Ways to reinforce the press publishers’ right

The Google News case in France demonstrates that copyright law reform, by itself, does not guarantee fair outcomes for press publishers. Google’s initial response illustrates how easily platforms can circumvent the provision to avoid payment. The effectiveness of the new right ultimately depended on competition law enforcement rather than copyright law.

This weakness of the press publishers’ right stems from the directive’s lack of procedural clarity on licensing and remuneration, leaving press publishers without a concrete mechanism to enforce their rights. While the law grants a theoretical entitlement to fair compensation, it fails to define the process or criteria for achieving it. As seen in the French Google News case, ensuring fairness also requires transparency on how revenues are calculated and distributed.

While competition law appears better suited than copyright law to counter digital platforms’ bargaining power, it too faces certain limitations. First, competition law is not designed to pursue non-economic objectives such as media pluralism or journalistic diversity. Protecting the democratic value of a free press thus remains incidental rather than central to its application. Second, market definition and power assessment are complex when dealing with digital intermediaries that may not hold the same dominance as Google or Meta but still exert significant influence. Third, enforcement can be slow and reactive. Lengthy investigations allow market distortions to persist, leaving press publishers vulnerable to financial collapse long before remedies take effect. Finally, competition policy is less effective when problems stem from structural imbalances or exploitative practices. Once market dominance becomes entrenched, competition alone cannot restore equilibrium or ensure socially desirable outcomes. Under EU competition law, under Article 102 TFEU holding an abuse of a dominant position is not objectionable – only the abuse thereof is. In those cases, regulation may be necessary to correct persistent power asymmetries.

Regulation can impose ex ante obligations to address structural market failures and social objectives, as opposed to competition law’s ex post correction of anticompetitive behaviour. Moreover, regulatory measures are generally much more extensive than competition rules and can specify precise obligations that cannot be imposed under competition law. In the media sector, regulatory approaches are justified not only by market inefficiencies but also by the societal importance of media diversity and the need for redistributive measures.

Yet, competition law and regulation need not be alternatives. A hybrid approach can yield stronger protection. Applying ex ante regulatory instruments to designated platforms – similar to the Digital Markets Act (DMA) – would prevent circumvention and reduce dependence on lengthy competition proceedings. A practical model for this is the Australian News Media Bargaining Code, which blends elements of competition law and industry-specific regulation. It compels designated platforms to negotiate payment for news content with press publishers and includes arbitration mechanisms if negotiations fail. Translating this model to the EU context could formalise commitments like those imposed on Google in France, offering an enforceable, proactive framework.

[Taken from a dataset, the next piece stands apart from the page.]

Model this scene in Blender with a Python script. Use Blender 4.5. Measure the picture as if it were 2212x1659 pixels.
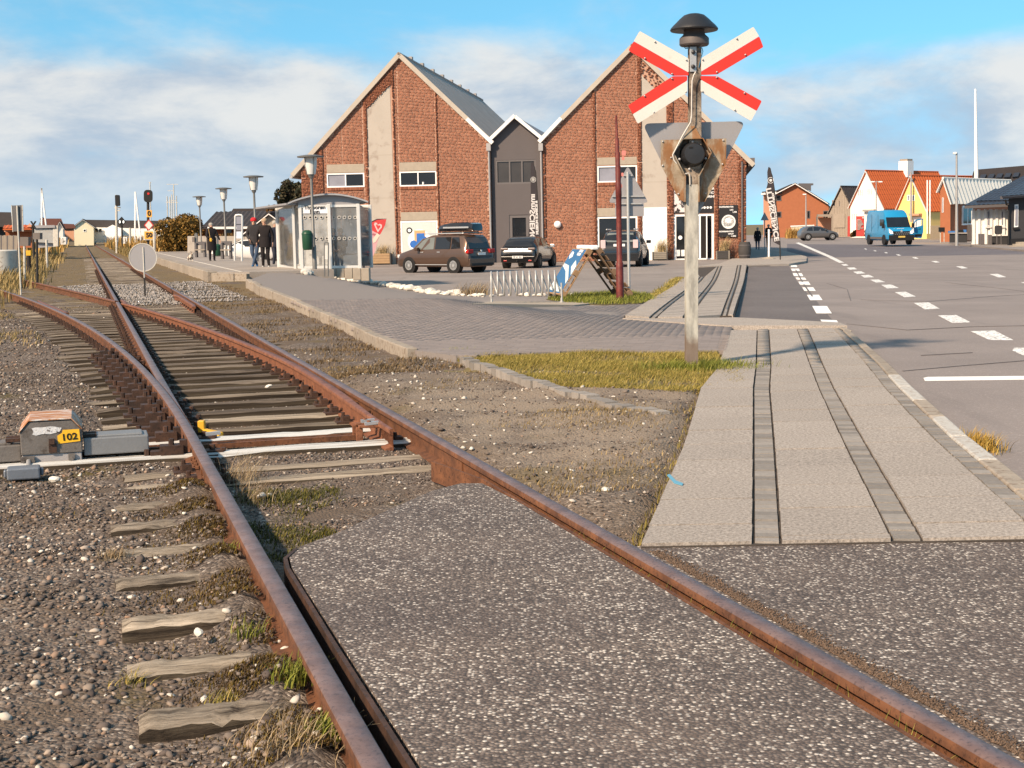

Such a code would oblige dominant platforms to compensate press publishers fairly for the use of their content and prevent avoidance tactics like hyperlink substitution. It would also ensure transparency in negotiations and enhance legal certainty for both sides. By embedding remuneration rights within a regulatory system rather than relying solely on copyright enforcement, the EU could achieve a more balanced and sustainable media ecosystem.

Thus, the most effective path forward for the EU lies in integrating the approaches above, i.e. copyright protection and the hybrid approach between competition law and regulation. Establishing a bargaining mechanism that is aligned with the DMA would institutionalise fair negotiations, promote accountability, and enhance the sustainability of quality journalism in the digital age.